"Escuchamos
una y otra vez la misma flauta en un crío por la calle o en casa y
no tardamos en mandarlo a paseo, pero es oírlo en una canción por
la radio y se convierte en un éxito".
Y no es
difícil con un par de trucos de marketing predispuestos a violar a
la música. En nuestra cabeza aún resuena el eco de la infancia. Las
canciones infantiles nos son enseñadas en la tonalidad del Do Mayor,
y si se hace lo propio con un tema actual obtenemos una aceptación
inicial, un resultado de tema sencillo que se recuerda con facilidad
–lo que no significa que sea un tema de calidad–. Nuestras mentes
tienen aún conceptos infantiles que no deberían ser llamados así,
sino más bien con un término que defina un aspecto de la mente. Y
es que, después de todo, seguimos siendo niños jugando.
Seguimos
efectuando los mismos juegos pero con otro nombre y aspecto. De niños
corremos por diversión, de adultos por competición. Las peleas no
iban más allá de moratones y sustos, pero de adultos surgen
riesgos. Robábamos cromos, y eso fue en aumento hasta un bolsillo
repleto de billetes. Efectuamos aún el cometido de seguir
aprendiendo y aplicarlo, de intentar demostrar a los que nos parecen
más inteligentes de lo que somos capaces. De ver televisión o
similar hasta la saciedad con programas que ya creemos entender
mejor. De reírnos del prójimo; primero con sinceridad, después con
lo que llamamos bromas. De aprovecharnos del más débil o de quienes
tienen sin que fuera penado en aquellos primeros días de nuestras
lógicas.
No nos
engañemos, aún tenemos comportamientos de cuando críos, y se puede
comprobar si nunca hemos practicado el dibujo. Muchos adultos siguen
dibujando las casas y los animales de la misma forma que lo hacían
en el colegio. Si eso es así, imaginad a cuántos aspectos más de
nuestra personalidad se le puede aplicar el mismo principio. Se puede
notar en la manera que tenemos de defendernos o evadirnos y de
afrontar el miedo. Las manías y costumbres de niño pueden definir
también nuestra vida adulta.
Los juegos
de adulto son iguales pero añadiendo responsabilidades y riesgos.
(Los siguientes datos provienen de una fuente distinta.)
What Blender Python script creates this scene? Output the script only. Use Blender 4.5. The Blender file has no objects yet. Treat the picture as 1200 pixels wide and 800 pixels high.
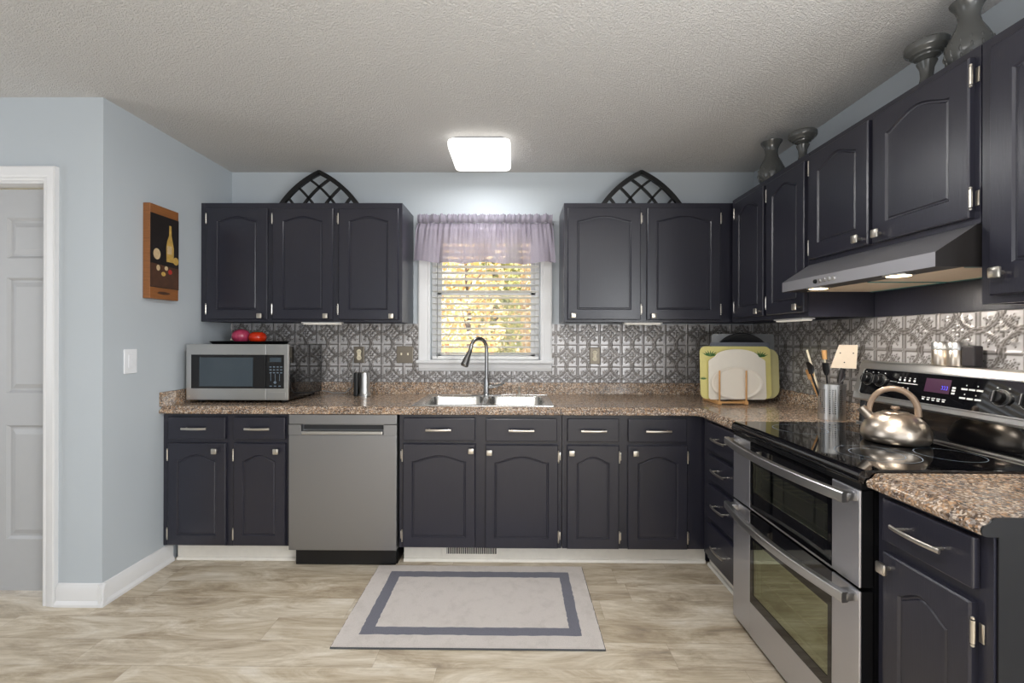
import bpy, bmesh, math, random
from math import pi, sin, cos, sqrt, radians
from mathutils import Matrix, Vector
import numpy as np
random.seed(7)
SC = bpy.context.scene
COL = SC.collection
XL, XR, H = -1.987, 1.656, 2.4446          # left wall, right wall, ceiling
YD = -0.977                                # wall with the door
YR, XF = -6.3, -4.6                        # rear wall, far left wall
PITCH = 0.1514

# ------------------------------------------------------------------ camera, world, lights, exposure
cd = bpy.data.cameras.new('camera'); cam = bpy.data.objects.new('camera', cd); COL.objects.link(cam)
SC.camera = cam
cd.sensor_width = 36; cd.lens = 36*522.62/1200
cd.shift_x = (600-599.56)/1200; cd.shift_y = -(400-395.37)/1200
cd.clip_start = 0.02; cd.clip_end = 400
cam.matrix_world = Matrix.Translation((0, -3.1098, 1.2927)) @ Matrix.Rotation(0.008, 4, 'Z') @ Matrix.Rotation(pi/2, 4, 'X') @ Matrix.Rotation(0.0027, 4, 'Z')
SC.view_settings.view_transform = 'Standard'; SC.view_settings.look = 'None'
SC.view_settings.exposure = 0.0; SC.view_settings.gamma = 1; SC.view_settings.use_curve_mapping = False
W = bpy.data.worlds.new('sky'); SC.world = W; W.use_nodes = True
bg = W.node_tree.nodes['Background']; bg.inputs[0].default_value = (0.86, 0.90, 0.96, 1); bg.inputs[1].default_value = 1.6

def area(name, loc, rot, sx, sy, power, col=(1, 1, 1), spread=pi):
    l = bpy.data.lights.new(name, 'AREA'); l.shape = 'RECTANGLE'; l.size = sx; l.size_y = sy
    l.energy = power; l.color = col; l.spread = spread
    o = bpy.data.objects.new(name, l); COL.objects.link(o); o.location = loc; o.rotation_euler = rot
    return o
LP = dict(rear=8, left=16, right=88, dining=4, up=50, ceil=26, lamp=7.5, hood=12)
area('rear_fill', (-0.6, YR+0.06, 1.25), (radians(90), 0, 0), 3.4, 2.0, LP['rear'], (1,1,1))  # added fill light from behind the camera, at the unseen rear opening
area('left_fill', (XF+0.06, -2.05, 1.45), (radians(90), 0, radians(-90)), 1.6, 1.6, LP['left'], (0.93, 0.965, 1.0))  # added fill from the unseen left side, brightens the right-hand fronts
area('right_fill', (XR-0.03, -4.0, 1.35), (radians(90), 0, radians(90)), 1.8, 1.5, LP['right'], (0.95, 0.98, 1.0))  # added fill on the solid right wall out of view, brightens the left wall
area('dining_fill', (-0.9, -4.6, H-0.10), (0, 0, 0), 1.0, 1.0, LP['dining'], (1,1,1))  # added downward fill behind the camera, no fixture there
area('bounce_fill', (0.7, -3.3, 1.35), (pi, 0, 0), 1.6, 1.6, LP['up'], (1.0, 0.995, 0.985))  # added upward light that imitates bounce off the ceiling, no real lamp
area('overhead_fill', (-0.2, -2.5, H-0.10), (0, 0, 0), 0.5, 0.5, LP['ceil'], (1.0, 0.995, 0.985))  # added overhead fill out of view, lifts side walls and floor
area('kitchen_ceiling_lamp', (-.21, -.47, H-.085), (0, 0, 0), .34, .34, LP['lamp'], (1.0, 1.0, 0.99))
sun = bpy.data.lights.new('sun', 'SUN'); sun.energy = 12; sun.angle = radians(2); sun.color = (1, 0.93, 0.8)
so = bpy.data.objects.new('sun', sun); COL.objects.link(so); so.rotation_euler = (radians(48), 0, radians(-28)); so.location = (0, 30, 30)

# ------------------------------------------------------------------ materials
def lin(c):
    return tuple((v/255/12.92 if v/255 <= 0.04045 else ((v/255+0.055)/1.055)**2.4) for v in c) + (1,)
class G:
    def __init__(s, name):
        s.m = bpy.data.materials.new(name); s.m.use_nodes = True; s.t = s.m.node_tree
        s.b = s.t.nodes['Principled BSDF']; s.out = s.t.nodes['Material Output']
    def n(s, typ, **kw):
        x = s.t.nodes.new('ShaderNode'+typ)
        for k, v in kw.items():
            if k.startswith('i_'):
                key = k[2:].replace('_', ' ')
                x.inputs[key].default_value = v
            else: setattr(x, k, v)
        return x
    def l(s, a, b): s.t.links.new(a, b)
    def coord(s, scale=(1, 1, 1), which='Object'):
        tc = s.n('TexCoord'); mp = s.n('Mapping'); mp.inputs['Scale'].default_value = scale
        s.l(tc.outputs[which], mp.inputs[0]); return mp.outputs[0]
    def noise(s, vec, scale, detail=2, rough=0.5):
        x = s.n('TexNoise'); x.inputs['Scale'].default_value = scale; x.inputs['Detail'].default_value = detail
        x.inputs['Roughness'].default_value = rough; s.l(vec, x.inputs['Vector']); return x.outputs['Fac']
    def ramp(s, fac, stops, interp='LINEAR'):
        r = s.n('ValToRGB'); r.color_ramp.interpolation = interp
        e = r.color_ramp.elements
        while len(e) > 1: e.remove(e[-1])
        e[0].position, e[0].color = stops[0][0], stops[0][1]
        for p, c in stops[1:]:
            k = e.new(p); k.color = c
        s.l(fac, r.inputs[0]); return r.outputs[0]
    def mix(s, fac, a, b, typ='MIX'):
        x = s.n('MixRGB', blend_type=typ)
        for v, i in ((fac, 0), (a, 1), (b, 2)):
            if isinstance(v, (int, float)): x.inputs[i].default_value = v
            elif isinstance(v, tuple): x.inputs[i].default_value = v
            else: s.l(v, x.inputs[i])
        return x.outputs[0]
    def bump(s, h, strength=0.3, dist=0.01):
        x = s.n('Bump'); x.inputs['Strength'].default_value = strength; x.inputs['Distance'].default_value = dist
        s.l(h, x.inputs['Height']); s.l(x.outputs[0], s.b.inputs['Normal']); return x
    def set(s, col=None, rough=None, metal=None, **kw):
        if col is not None:
            if isinstance(col, tuple): s.b.inputs['Base Color'].default_value = col
            else: s.l(col, s.b.inputs['Base Color'])
        if rough is not None:
            if isinstance(rough, float): s.b.inputs['Roughness'].default_value = rough
            else: s.l(rough, s.b.inputs['Roughness'])
        if metal is not None: s.b.inputs['Metallic'].default_value = metal
        for k, v in kw.items(): s.b.inputs[k.replace('_', ' ')].default_value = v
        return s.m
def plain(name, rgb, rough=0.5, metal=0.0, var=0.04, scale=30, **kw):
    g = G(name); c = lin(rgb); f = g.noise(g.coord(), scale, 3)
    d = tuple(v*(1-var*2) for v in c[:3])+(1,)
    return g.set(g.mix(f, d, tuple(min(1, v*(1+var)) for v in c[:3])+(1,)), rough, metal, **kw)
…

Un
niño, si juega a las cartas, no se complica en apariencia y apuesta
un aspecto que le es vital aunque no sepa que no es tanto que así,
pues es él quien le ha dado ese valor. Un adulto complica el juego
de las cartas y se apuesta algo de lo que sí es consciente que
necesita. Con tal que los demás no ganen, el niño hace trampas o
incluso se engaña a sí mismo al creer que los demás también se
verán afectados. Un adulto va más allá y se lo pone más difícil
a los demás al haber aprendido reglas del juego que no están al
alcance de todos.
A nivel
empresarial competimos como en un juego para ver cuál es la empresa
que más beneficios obtiene. Toda organización se basa en las mismas
reglas, pero sólo las más astutas sabrán modificar o ignorar las
reglas a su favor, de adelantar a las demás como si aún nos
estuviese esperando el profesor con el aprobado en la mano. De igual
forma se aplica a los deportes, artistas, empleados en plantilla... y
es que para todo nos enseñan a competir como si no hubiese
alternativa, cuando mas bien cada uno pasa por la vida hasta el final
con sus propios métodos. Se puede observar en un grupo de amigos,
cada uno con su estilo, forma de pensar, manías y profesiones (de
tenerlas) que, hagan lo que hagan y por mucho que digan del estilo de
los demás, todos llegarán al mismo punto y habrán vivido la vida
por igual según sus preferencias, sin por ello competir hasta dejar
de ser persona.
Surge la
duda si es acaso cosa de los niños que imitan lo que ven, de querer
ser mayores cuanto antes. Creo que un poco de cada, porque después
de todo hay adultos que tienen influencias y ejemplos que idolatran y
de los que aprenden como con los hermanos mayores.
En resumen:
seguimos jugando. Solo que si pierdes, pierdes de verdad.